Thursday 9 September 2010

Introduction to OUDF205

This is a very long first post and I would like students working with me this year to read it and make some comments. Communication is a two way process and I need to know how much is getting through.
This blog is part of a dialogue between myself as a facilitator/tutor and groups of students who are on the second year of their BA (Hons) and FD programmes. It is also an arena where issues raised can be explored and the usefulness and appropriate nature of content can be debated.
I will start with my worries.
The first thing I am concerned about is whether or not as students you have had a bad experience in the first year. Contextual studies is often seen as something that is not central to the educational experience in art and design. It can be thought of as an add-on that feels as if it isn’t helping with a student’s main study. So how can I demonstrate that it is useful and prove to students that it can be directly used to support what they want to do?
This all goes back to my own experience.
I am a practitioner who has over the years always found myself engaged with some sort of research in order to develop my practice.
Trained initially as a printmaker I have worked commercially running a print workshop, gradually broadening my practice to eventually include industrial interior design, interactive digital media, public art, fine art painting and illustration. Over the last 10 years specialising in illustration/fine art image making and leaving behind the computer as a tool for working with. One area has though remained constant, I draw and out of drawing I get ideas. I never worried about which area I found myself in, I tended to follow my nose as to what was at the time interesting. I have taught fine art as well as design, in the past covering everything from typography to sculpture.
So how did I find myself working in Contextual studies?
A bit of history.
I have been teaching for over 30 years. When I started this area was called Art History and Complementary studies and as I had a Commendation in Art History as part of my DipAD, I was asked to teach art history to Foundation students in the early 1970s. However as the design areas grew in size and importance, design history was added. Then as media studies entered the fray, it was decided to call the whole lot cultural studies and I found myself having to read all those people like Foucault and Derrida in order to broaden what I was teaching. This however became confused with University Cultural Studies departments that tended to take a very Marxist view on how society worked. It was then decided to call the whole area Critical Studies as this would highlight the critical thinking which it was expected the area would develop. Practical areas objected to this as it implied that practitioners were not critical thinkers. Hence the present title, Contextual (Historical, sociological and cultural contexts) and Theoretical (Philosophical, Psychoanalytical, Sustainable etc.) Studies, but, it could be argued there is slippage between the two, as theory is as much a context as history.
When the Coldstream Report looked into art education in the 1960s it specifically highlighted the problems in starting to award degrees to practical art and design courses. (I have a Dip AD because art courses were not awarded degree level parity with academic courses until the mid 70s) It decided that degrees could be awarded if these courses could demonstrate parity with other academic degrees by ensuring all students undertook an academic aspect of their study. This was why the initial Art History and Complementary Studies modules were so important. The dissertation remains an important element in an art student’s final portfolio, as external moderators still look to the mark of the dissertation as an indicator as to the final grade if it is on a cusp and MA courses often ask for dissertation grades and a report from such as myself, as proof that the student can study at a higher level, which of course usually requires writing a dissertation or thesis.

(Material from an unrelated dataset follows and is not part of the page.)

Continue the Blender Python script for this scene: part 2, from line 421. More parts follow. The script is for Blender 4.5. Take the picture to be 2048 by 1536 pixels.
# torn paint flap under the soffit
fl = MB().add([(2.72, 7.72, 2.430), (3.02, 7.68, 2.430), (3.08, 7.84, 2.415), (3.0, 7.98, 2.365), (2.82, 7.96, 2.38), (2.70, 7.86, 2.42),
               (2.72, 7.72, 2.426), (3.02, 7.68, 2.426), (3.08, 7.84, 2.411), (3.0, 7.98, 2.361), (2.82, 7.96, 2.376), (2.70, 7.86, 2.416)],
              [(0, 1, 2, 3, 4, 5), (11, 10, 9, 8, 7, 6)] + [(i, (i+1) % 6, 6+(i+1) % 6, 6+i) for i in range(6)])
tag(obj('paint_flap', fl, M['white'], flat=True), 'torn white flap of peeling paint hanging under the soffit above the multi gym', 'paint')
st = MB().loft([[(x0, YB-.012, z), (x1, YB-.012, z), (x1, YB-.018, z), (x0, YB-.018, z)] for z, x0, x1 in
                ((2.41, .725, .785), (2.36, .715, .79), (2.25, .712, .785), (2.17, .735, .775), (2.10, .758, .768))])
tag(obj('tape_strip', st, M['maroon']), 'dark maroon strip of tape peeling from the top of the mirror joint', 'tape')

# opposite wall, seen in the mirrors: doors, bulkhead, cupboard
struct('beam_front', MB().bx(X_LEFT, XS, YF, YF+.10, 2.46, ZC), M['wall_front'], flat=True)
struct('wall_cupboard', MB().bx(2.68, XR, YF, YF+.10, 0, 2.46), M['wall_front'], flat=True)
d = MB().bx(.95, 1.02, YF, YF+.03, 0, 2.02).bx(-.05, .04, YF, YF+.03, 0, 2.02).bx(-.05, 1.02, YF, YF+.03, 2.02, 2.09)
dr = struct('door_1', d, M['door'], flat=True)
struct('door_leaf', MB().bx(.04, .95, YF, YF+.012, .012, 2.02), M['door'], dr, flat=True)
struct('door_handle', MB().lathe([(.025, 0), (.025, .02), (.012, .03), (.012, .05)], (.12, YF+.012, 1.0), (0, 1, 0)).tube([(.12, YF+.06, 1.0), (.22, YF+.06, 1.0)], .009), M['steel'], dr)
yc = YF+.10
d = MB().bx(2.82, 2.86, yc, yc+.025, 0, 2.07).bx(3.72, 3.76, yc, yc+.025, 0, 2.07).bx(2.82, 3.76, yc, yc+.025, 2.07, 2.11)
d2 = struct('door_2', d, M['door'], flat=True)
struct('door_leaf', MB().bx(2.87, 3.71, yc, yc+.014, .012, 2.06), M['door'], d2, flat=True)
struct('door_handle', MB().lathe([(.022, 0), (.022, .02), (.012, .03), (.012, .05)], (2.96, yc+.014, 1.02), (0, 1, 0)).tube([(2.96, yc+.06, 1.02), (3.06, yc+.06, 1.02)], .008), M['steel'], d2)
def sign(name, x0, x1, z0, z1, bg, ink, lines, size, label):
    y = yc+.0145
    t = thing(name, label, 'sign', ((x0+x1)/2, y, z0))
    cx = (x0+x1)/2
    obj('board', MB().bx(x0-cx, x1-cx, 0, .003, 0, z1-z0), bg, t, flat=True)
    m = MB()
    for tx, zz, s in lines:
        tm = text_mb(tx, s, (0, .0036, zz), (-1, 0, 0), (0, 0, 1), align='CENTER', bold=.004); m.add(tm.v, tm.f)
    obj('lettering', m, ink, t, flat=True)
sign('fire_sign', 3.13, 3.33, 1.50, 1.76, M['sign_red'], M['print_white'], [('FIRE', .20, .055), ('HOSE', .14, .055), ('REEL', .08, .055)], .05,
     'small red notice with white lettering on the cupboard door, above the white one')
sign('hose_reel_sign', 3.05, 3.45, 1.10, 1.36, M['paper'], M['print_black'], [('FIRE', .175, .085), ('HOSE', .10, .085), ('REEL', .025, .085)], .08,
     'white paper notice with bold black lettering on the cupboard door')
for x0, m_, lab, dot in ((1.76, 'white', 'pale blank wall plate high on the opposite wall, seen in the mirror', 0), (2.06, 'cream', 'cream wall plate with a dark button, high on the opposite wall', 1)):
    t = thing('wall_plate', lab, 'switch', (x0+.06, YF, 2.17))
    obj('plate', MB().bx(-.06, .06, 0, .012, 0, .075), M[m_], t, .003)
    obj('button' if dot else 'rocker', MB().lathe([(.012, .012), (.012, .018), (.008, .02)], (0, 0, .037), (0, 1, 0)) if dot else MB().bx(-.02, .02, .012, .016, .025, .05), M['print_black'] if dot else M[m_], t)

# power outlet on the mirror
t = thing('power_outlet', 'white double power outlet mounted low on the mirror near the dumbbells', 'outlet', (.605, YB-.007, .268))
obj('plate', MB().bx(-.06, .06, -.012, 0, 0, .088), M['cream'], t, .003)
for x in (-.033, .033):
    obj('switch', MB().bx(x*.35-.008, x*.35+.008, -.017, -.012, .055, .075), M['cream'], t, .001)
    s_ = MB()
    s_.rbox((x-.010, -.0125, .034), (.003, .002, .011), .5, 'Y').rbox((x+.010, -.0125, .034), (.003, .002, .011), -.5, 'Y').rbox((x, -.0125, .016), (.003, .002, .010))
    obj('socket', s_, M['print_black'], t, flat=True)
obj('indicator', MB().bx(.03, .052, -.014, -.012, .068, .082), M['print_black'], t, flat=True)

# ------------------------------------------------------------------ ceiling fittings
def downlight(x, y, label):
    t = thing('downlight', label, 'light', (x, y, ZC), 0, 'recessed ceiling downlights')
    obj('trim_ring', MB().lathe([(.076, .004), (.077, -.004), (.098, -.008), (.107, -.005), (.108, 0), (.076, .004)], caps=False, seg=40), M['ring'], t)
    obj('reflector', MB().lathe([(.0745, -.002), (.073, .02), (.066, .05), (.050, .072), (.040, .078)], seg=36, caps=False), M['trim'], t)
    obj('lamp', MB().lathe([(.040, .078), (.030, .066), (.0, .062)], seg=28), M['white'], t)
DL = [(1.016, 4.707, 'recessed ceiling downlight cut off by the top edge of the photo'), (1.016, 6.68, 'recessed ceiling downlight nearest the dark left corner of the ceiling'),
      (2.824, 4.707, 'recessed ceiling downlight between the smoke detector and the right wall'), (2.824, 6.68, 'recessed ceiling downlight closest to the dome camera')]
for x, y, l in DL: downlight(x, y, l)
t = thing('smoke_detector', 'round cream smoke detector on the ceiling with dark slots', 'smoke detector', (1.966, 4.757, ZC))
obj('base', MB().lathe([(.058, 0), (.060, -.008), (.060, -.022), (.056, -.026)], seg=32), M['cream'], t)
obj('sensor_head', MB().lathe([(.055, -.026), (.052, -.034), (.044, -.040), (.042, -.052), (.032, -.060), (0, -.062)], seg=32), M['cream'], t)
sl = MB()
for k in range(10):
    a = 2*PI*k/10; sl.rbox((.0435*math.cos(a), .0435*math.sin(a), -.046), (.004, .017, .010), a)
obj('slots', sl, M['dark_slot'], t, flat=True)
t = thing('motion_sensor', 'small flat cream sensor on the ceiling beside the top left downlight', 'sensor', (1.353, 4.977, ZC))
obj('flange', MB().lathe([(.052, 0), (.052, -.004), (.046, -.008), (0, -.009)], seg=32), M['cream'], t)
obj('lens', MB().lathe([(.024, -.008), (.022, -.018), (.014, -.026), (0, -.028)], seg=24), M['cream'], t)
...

So where is it useful? It’s probably at its most useful in consultancy work. My partner runs a public art and design consultancy. Each project demands research and contextualisation to get it off the ground and secure funding. For instance a local authority might want a public art policy written or they might want to commission an artist or designer to help regenerate a city centre. They need reassuring that decisions made are based on knowledge and awareness of the parameters within which the city planning regulations work. This demands researching everything from local planning law, to historic documents as to the importance of local areas of interest, to potential audience make-up and their interests, to concepts of regeneration through the arts, to theories on how space is used and understood, to historical examples and contemporary examples of practices in both art and design. On top of the research there has to be the ability to then present all the information as a clear written proposal. This is not too dissimilar to a cross between the dissertation and a feasibility study, as it includes all references and has to have a narrative and an argument as to why the activities proposed are needed.
The other area within which contextualisation has been useful is my personal work. Initially it was mainly building up an awareness of what other artists and designers had done, if only to be able to show a potential client what it might look like or to give myself something to aspire to. (Historical and contemporary art and design) But the more subtle use has been that wider awareness of philosophy, psychology, literature etc. that allowed me to develop reasons for what I was doing. (An informed critical dialogue) This has been of growing importance to me as when I have exhibitions or need to contact people about my work they want text that explains things for them. If I can do this it gives them confidence that what I am producing has some meaning. More importantly it has fed my own ideas as to what I am doing and why.
So what as students do you want to get out of this? What are your worries? How can I help?
I also know that you need to pass this module and that the marks will go towards your overall result. I am experienced enough to know what that means in terms of what you need to do. So can help you achieve this component of your degree. So try and follow this blog which will develop as the year unfolds.